Homeland Security Cracks Down on Language School Fraud

Comic Strip Speech Bubbles 186534519Agents from the Department of Homeland Security raided a career institute’s offices and arrested five of its administrators as part of their ongoing efforts to target student visa fraud throughout the country. The resulting charges – which include both visa and financial fraud – could put the five alleged collaborators behind bars for as long as 20 years. At the same time, international students at the Micropower Career Institute‘s five campuses across two states find themselves in the middle of a very messy situation.

The Charges

According to authorities, the school and its officials conducted an elaborate charade in order to collect federal education money from otherwise ineligible English as a Second Language students. To do this, the schools’ five principal administrators – all connected to one another by birth or marriage – portrayed their schools as legitimate language schools where international students carried full course loads.
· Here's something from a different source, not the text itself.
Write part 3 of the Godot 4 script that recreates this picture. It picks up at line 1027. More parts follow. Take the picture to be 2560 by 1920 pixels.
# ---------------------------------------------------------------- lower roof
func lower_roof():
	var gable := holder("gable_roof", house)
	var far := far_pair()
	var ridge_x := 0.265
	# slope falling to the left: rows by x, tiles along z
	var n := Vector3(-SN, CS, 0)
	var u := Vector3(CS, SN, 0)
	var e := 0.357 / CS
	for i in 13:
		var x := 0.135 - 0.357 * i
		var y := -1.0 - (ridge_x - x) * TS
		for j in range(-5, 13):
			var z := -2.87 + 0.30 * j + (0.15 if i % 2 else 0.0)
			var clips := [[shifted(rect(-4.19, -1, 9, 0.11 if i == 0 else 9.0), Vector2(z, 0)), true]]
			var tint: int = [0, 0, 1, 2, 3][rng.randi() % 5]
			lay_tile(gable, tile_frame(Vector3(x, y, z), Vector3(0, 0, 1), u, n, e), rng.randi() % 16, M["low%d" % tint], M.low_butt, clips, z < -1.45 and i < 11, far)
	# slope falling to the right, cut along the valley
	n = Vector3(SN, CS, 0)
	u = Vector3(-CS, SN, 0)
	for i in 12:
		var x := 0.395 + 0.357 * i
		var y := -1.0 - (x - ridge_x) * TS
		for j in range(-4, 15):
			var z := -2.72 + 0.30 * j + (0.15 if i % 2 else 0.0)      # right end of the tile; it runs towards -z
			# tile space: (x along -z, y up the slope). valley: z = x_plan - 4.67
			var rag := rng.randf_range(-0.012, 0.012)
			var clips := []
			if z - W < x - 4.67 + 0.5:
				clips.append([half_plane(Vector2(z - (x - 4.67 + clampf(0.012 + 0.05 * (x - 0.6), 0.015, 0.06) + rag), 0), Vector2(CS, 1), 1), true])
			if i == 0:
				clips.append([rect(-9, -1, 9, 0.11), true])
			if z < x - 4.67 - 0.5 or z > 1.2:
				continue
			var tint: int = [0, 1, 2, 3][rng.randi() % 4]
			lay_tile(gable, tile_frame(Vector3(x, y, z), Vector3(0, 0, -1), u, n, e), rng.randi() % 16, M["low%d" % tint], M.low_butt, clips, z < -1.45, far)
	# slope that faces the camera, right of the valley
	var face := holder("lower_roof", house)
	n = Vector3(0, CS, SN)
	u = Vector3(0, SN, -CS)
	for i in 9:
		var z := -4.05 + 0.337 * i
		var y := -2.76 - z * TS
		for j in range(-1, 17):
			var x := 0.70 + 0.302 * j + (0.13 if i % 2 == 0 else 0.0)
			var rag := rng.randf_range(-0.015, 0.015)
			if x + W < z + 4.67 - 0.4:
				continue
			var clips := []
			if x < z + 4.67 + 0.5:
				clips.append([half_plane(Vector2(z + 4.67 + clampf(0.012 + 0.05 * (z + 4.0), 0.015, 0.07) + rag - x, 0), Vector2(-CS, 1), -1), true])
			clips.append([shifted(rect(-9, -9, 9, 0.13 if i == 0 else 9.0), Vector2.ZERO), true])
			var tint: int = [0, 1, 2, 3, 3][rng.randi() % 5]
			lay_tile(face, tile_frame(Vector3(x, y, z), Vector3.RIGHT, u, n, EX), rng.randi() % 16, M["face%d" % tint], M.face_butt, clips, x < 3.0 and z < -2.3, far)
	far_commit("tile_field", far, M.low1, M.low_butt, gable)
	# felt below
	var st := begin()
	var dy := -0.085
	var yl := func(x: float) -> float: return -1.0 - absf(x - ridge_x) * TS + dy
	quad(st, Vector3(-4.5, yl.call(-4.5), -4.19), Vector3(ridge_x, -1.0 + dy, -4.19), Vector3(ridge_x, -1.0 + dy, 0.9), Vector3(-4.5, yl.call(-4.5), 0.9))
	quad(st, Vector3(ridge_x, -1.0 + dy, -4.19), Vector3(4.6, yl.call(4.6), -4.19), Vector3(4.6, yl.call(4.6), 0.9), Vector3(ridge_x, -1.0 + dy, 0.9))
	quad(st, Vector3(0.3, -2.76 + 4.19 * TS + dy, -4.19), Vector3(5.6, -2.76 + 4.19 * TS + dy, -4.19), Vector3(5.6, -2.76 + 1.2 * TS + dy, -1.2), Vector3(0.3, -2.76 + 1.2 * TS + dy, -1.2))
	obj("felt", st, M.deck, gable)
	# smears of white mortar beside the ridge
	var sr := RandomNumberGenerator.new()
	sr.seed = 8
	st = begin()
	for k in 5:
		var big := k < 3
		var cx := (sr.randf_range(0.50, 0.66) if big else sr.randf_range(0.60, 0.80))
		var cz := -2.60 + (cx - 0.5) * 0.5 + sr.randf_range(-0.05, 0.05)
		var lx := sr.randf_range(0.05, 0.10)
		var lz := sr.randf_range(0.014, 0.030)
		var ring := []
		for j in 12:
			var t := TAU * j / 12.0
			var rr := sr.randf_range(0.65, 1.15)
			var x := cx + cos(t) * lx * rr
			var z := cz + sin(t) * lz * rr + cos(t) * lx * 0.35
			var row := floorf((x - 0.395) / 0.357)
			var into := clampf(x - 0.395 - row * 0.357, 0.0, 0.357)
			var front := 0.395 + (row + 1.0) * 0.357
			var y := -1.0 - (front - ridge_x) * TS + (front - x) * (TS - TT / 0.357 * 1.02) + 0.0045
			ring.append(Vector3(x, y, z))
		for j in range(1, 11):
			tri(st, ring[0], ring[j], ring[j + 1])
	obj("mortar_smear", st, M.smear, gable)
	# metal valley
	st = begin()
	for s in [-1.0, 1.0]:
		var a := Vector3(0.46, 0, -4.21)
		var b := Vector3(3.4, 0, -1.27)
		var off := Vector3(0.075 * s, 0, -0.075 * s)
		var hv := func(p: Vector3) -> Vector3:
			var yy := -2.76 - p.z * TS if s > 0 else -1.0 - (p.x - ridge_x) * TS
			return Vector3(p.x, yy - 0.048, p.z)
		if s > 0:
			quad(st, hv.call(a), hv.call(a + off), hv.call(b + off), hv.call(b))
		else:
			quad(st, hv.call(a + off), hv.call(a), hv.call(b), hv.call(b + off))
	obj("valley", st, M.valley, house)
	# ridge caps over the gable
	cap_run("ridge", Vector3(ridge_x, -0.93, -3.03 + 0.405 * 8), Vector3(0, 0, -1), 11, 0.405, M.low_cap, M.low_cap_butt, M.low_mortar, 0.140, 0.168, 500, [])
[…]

In actuality, however, most of the English as a Second Language students enrolled at the school did not attend the majority of their classes.* To elude suspicion – and continue collecting the approximately $10,000 in annual tuition each student received – administrators would transfer students with poor attendance from one school to an another by creating an elaborate paper trail that, heretofore, had avoided detection. At the same time, school officials also faked or otherwise manipulated documents in order to hide the fact tat both they and their students were not complying with the Department of Education’s regulations regarding the financial aid it offers to low-income post-high school students.  Though it is hard to imagine that the school’s students were unaware of such widespread fraud they, too, will have to deal with the fallout of this investigation in their own way.

* Students who are granted F-1 student visas are eligible to remain in the US as long as they are pursuing full courses of study and attend 80% of their classes (or at least 18 hours of classes a week) at approved schools. Failure to do so is may result in the early termination of a student’s visa.